Problem requirements: Restate word for word the lines that begin the listing and end with the line holding "UsdGeom.Scope.Define(stage, '/World/Looks')".

Data shown:
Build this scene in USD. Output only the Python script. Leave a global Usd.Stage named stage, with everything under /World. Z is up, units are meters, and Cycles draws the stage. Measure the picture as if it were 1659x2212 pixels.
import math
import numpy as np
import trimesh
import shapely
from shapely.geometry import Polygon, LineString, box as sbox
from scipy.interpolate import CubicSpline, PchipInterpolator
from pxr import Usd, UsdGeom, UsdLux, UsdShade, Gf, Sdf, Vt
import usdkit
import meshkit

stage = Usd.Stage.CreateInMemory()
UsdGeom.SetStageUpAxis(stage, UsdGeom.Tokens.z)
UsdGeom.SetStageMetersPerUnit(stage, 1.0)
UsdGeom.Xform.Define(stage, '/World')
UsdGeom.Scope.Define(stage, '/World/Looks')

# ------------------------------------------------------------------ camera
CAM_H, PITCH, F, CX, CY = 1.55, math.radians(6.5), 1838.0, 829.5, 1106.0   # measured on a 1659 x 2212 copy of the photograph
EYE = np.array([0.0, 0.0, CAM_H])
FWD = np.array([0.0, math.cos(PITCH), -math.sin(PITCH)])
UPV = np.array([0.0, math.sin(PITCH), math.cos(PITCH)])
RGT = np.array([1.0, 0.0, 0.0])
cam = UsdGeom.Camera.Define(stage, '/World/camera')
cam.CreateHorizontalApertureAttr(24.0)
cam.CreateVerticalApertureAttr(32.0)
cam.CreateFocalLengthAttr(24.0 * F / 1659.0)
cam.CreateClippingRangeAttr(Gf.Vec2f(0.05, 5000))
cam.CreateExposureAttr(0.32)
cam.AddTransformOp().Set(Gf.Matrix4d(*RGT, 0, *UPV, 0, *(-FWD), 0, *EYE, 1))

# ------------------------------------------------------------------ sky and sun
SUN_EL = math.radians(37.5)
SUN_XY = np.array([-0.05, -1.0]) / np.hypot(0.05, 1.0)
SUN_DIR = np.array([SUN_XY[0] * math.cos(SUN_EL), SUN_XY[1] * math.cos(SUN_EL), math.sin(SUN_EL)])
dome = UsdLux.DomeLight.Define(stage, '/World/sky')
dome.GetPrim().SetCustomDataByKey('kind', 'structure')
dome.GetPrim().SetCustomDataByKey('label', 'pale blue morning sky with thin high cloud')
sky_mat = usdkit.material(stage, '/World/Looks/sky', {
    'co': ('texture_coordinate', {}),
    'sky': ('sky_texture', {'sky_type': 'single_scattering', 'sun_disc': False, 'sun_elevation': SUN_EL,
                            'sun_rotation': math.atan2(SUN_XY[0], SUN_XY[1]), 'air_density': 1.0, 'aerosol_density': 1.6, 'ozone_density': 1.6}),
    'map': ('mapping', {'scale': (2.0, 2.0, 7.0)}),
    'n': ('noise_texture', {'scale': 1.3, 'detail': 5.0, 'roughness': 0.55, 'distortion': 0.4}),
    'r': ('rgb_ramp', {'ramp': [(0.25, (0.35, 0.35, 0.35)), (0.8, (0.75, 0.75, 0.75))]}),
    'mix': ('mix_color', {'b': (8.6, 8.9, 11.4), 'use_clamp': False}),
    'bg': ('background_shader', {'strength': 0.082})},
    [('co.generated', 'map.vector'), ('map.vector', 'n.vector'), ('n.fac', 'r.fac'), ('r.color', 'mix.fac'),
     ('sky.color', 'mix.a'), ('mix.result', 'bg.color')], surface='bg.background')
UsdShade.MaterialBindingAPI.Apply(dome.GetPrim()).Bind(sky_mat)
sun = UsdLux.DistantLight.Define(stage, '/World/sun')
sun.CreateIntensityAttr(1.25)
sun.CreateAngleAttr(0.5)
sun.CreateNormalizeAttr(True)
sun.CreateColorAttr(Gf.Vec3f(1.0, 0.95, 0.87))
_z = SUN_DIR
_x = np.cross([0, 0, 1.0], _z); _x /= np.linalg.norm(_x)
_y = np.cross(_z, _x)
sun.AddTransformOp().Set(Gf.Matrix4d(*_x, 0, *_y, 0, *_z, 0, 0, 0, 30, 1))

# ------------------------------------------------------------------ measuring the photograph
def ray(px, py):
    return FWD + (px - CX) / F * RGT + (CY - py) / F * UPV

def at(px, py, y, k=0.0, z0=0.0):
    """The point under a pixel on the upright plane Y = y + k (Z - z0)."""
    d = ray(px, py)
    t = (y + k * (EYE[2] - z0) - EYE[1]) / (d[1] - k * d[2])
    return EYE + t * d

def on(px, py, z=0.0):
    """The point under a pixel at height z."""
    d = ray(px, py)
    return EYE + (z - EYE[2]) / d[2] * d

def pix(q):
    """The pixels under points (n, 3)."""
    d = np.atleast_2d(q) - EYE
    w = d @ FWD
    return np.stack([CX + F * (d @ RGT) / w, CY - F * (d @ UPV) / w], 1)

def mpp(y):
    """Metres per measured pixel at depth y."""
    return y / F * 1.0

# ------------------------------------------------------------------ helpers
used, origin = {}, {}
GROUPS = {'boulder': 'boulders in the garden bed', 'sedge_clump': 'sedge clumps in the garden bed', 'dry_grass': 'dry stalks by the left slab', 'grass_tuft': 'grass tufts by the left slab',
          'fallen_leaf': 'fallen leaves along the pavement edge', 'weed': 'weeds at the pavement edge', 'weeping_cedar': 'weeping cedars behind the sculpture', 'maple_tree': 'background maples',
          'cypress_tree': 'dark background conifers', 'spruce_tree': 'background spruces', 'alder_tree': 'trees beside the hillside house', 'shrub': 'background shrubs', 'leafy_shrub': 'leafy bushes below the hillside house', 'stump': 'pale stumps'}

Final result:
Build this scene in USD. Output only the Python script. Leave a global Usd.Stage named stage, with everything under /World. Z is up, units are meters, and Cycles draws the stage. Measure the picture as if it were 1659x2212 pixels.
import math
import numpy as np
import trimesh
import shapely
from shapely.geometry import Polygon, LineString, box as sbox
from scipy.interpolate import CubicSpline, PchipInterpolator
from pxr import Usd, UsdGeom, UsdLux, UsdShade, Gf, Sdf, Vt
import usdkit
import meshkit

stage = Usd.Stage.CreateInMemory()
UsdGeom.SetStageUpAxis(stage, UsdGeom.Tokens.z)
UsdGeom.SetStageMetersPerUnit(stage, 1.0)
UsdGeom.Xform.Define(stage, '/World')
UsdGeom.Scope.Define(stage, '/World/Looks')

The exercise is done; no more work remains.